#### [Aim of the task]
Copy from the first line below down to and including the line with "sc.camera = camo". Skip the pictures.

(Scripts that build scenes)

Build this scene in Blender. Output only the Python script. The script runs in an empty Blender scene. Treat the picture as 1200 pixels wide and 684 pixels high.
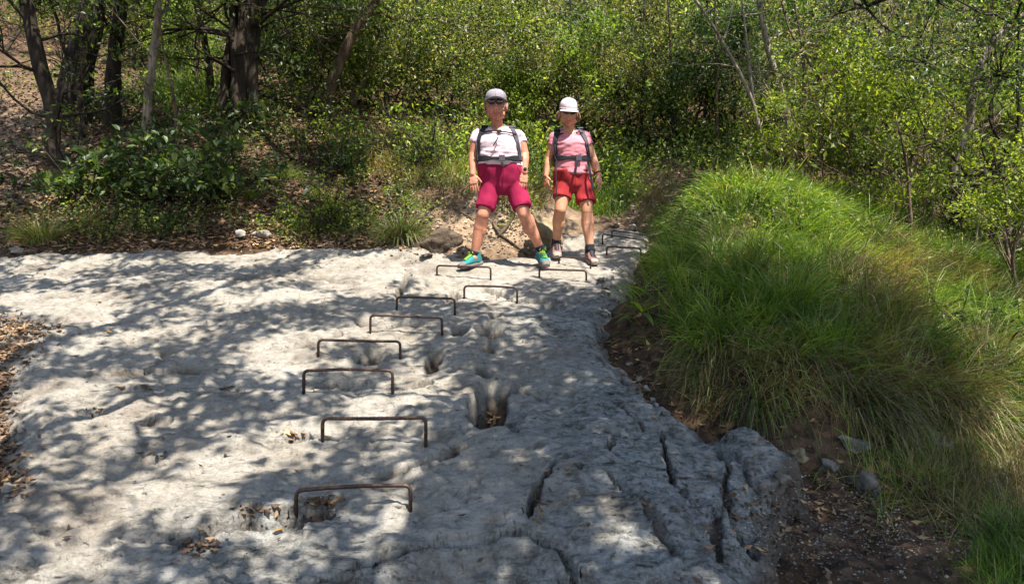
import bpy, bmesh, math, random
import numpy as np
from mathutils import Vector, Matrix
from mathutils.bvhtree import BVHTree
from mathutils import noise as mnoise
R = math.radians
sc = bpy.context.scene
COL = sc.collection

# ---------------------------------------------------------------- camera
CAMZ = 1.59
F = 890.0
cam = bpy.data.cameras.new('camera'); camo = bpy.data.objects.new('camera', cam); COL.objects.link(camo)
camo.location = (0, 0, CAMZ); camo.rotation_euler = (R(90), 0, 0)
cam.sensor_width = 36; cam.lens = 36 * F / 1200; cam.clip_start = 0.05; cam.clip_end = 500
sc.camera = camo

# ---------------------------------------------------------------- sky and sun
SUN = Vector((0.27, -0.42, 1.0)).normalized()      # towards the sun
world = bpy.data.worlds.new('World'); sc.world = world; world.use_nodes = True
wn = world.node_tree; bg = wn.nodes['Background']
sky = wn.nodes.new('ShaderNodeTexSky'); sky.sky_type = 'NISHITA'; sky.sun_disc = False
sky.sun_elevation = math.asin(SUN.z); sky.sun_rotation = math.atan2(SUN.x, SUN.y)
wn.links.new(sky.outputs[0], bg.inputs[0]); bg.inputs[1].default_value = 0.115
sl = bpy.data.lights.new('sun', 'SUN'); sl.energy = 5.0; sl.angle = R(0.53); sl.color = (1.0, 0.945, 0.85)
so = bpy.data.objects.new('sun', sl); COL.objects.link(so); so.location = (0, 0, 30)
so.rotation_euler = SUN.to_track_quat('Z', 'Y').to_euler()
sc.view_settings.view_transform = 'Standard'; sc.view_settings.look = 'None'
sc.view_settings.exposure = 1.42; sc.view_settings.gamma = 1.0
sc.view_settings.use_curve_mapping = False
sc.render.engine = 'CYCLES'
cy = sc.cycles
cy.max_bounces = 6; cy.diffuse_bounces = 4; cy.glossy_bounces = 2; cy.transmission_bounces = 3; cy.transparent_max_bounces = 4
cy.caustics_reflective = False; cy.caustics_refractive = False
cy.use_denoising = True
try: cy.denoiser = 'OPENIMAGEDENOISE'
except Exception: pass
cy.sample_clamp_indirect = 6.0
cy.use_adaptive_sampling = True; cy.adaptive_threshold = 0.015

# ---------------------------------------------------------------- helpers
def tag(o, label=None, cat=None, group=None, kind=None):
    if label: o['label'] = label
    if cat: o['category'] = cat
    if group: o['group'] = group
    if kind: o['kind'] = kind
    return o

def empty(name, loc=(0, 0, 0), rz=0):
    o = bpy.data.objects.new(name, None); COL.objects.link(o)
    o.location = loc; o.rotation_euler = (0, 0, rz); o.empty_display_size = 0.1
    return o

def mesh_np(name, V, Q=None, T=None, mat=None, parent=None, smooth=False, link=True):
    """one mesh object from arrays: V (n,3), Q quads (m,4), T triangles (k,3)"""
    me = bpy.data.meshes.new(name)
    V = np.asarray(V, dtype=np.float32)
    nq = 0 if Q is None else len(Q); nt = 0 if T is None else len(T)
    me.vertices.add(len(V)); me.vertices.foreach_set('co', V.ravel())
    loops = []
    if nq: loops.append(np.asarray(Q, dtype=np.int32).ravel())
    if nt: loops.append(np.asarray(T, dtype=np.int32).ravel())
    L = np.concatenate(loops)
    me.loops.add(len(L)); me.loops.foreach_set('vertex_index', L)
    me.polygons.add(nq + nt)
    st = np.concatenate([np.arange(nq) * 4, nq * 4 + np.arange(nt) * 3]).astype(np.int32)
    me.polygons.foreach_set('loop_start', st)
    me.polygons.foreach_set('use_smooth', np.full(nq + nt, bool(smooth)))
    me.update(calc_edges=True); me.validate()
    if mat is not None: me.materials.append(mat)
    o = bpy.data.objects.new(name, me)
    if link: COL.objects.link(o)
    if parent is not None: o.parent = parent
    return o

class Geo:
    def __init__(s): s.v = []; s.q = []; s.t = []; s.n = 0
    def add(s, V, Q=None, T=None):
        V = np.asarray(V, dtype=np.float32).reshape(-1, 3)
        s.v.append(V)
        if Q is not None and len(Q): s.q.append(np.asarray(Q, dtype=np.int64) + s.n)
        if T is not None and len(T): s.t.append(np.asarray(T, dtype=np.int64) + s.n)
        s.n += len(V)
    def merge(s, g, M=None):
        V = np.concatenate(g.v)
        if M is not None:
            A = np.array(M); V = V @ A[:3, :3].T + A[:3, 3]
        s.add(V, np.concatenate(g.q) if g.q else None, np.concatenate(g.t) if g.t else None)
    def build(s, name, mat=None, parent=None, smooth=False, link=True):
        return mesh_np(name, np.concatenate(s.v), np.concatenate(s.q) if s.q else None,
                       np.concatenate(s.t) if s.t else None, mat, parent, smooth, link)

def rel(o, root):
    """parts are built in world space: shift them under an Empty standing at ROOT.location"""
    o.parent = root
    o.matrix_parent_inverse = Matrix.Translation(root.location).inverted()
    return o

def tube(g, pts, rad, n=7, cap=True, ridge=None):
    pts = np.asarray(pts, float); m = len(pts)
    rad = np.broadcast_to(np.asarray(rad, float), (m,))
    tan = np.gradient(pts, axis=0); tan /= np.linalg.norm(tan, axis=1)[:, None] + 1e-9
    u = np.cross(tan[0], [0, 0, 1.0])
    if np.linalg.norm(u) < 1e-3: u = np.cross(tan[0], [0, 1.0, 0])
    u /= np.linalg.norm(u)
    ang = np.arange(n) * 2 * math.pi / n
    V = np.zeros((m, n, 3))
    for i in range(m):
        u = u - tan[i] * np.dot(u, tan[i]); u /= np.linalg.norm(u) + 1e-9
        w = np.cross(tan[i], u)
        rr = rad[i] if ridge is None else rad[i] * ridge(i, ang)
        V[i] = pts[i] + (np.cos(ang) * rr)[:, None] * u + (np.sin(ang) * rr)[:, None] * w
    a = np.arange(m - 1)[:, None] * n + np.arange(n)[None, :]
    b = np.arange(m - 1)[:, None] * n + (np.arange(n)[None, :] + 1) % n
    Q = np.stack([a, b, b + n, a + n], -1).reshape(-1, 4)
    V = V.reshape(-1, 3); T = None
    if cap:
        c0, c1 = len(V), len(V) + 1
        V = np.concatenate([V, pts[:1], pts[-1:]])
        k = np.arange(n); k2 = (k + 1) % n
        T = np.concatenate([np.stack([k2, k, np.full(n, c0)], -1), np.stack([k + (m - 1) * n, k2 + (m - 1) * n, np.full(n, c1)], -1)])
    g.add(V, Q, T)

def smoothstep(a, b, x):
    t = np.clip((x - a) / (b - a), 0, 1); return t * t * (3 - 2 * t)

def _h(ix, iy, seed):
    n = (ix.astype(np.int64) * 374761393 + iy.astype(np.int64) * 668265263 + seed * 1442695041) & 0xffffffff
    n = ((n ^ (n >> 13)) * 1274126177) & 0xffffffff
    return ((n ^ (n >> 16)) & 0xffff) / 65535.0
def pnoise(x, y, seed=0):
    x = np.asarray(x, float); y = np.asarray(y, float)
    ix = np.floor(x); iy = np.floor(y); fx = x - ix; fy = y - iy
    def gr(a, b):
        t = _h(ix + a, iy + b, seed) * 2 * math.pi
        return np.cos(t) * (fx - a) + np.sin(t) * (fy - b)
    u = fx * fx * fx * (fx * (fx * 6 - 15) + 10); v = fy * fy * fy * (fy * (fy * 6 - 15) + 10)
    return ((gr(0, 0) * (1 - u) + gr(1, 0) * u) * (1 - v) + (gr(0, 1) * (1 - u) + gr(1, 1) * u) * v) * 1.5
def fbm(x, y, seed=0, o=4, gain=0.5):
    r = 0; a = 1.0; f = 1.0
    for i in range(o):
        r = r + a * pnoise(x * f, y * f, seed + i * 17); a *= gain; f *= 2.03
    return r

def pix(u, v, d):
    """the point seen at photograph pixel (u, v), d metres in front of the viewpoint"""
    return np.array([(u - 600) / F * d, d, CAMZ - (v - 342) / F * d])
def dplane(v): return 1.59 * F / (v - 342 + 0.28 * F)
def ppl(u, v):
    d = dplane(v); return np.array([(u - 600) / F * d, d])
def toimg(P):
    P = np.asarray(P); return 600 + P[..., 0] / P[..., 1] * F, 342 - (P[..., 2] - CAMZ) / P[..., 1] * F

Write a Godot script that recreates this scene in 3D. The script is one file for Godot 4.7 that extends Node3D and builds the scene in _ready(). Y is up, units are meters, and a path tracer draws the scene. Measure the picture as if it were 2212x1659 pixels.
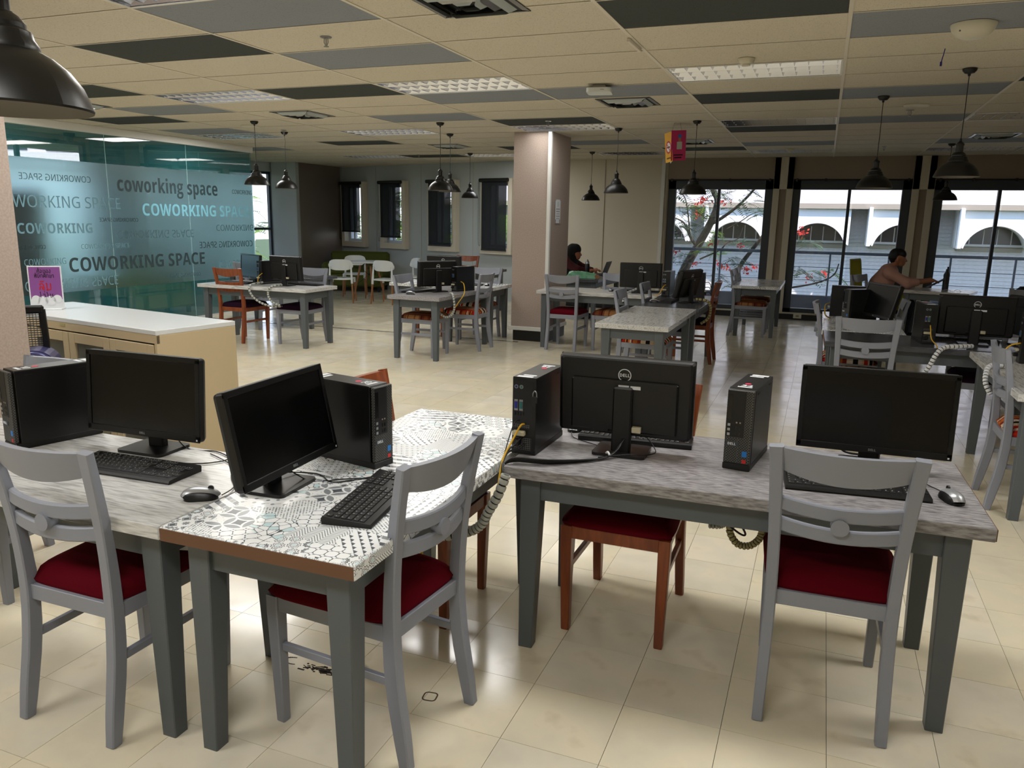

#### [Written solution]
Build this scene in Blender. Output only the Python script. The script runs in an empty Blender scene. Treat the picture as 1200 pixels wide and 684 pixels high.
import bpy, bmesh, math, random
import numpy as np
from mathutils import Vector, Matrix
from mathutils.bvhtree import BVHTree
from mathutils import noise as mnoise
R = math.radians
sc = bpy.context.scene
COL = sc.collection

# ---------------------------------------------------------------- camera
CAMZ = 1.59
F = 890.0
cam = bpy.data.cameras.new('camera'); camo = bpy.data.objects.new('camera', cam); COL.objects.link(camo)
camo.location = (0, 0, CAMZ); camo.rotation_euler = (R(90), 0, 0)
cam.sensor_width = 36; cam.lens = 36 * F / 1200; cam.clip_start = 0.05; cam.clip_end = 500
sc.camera = camo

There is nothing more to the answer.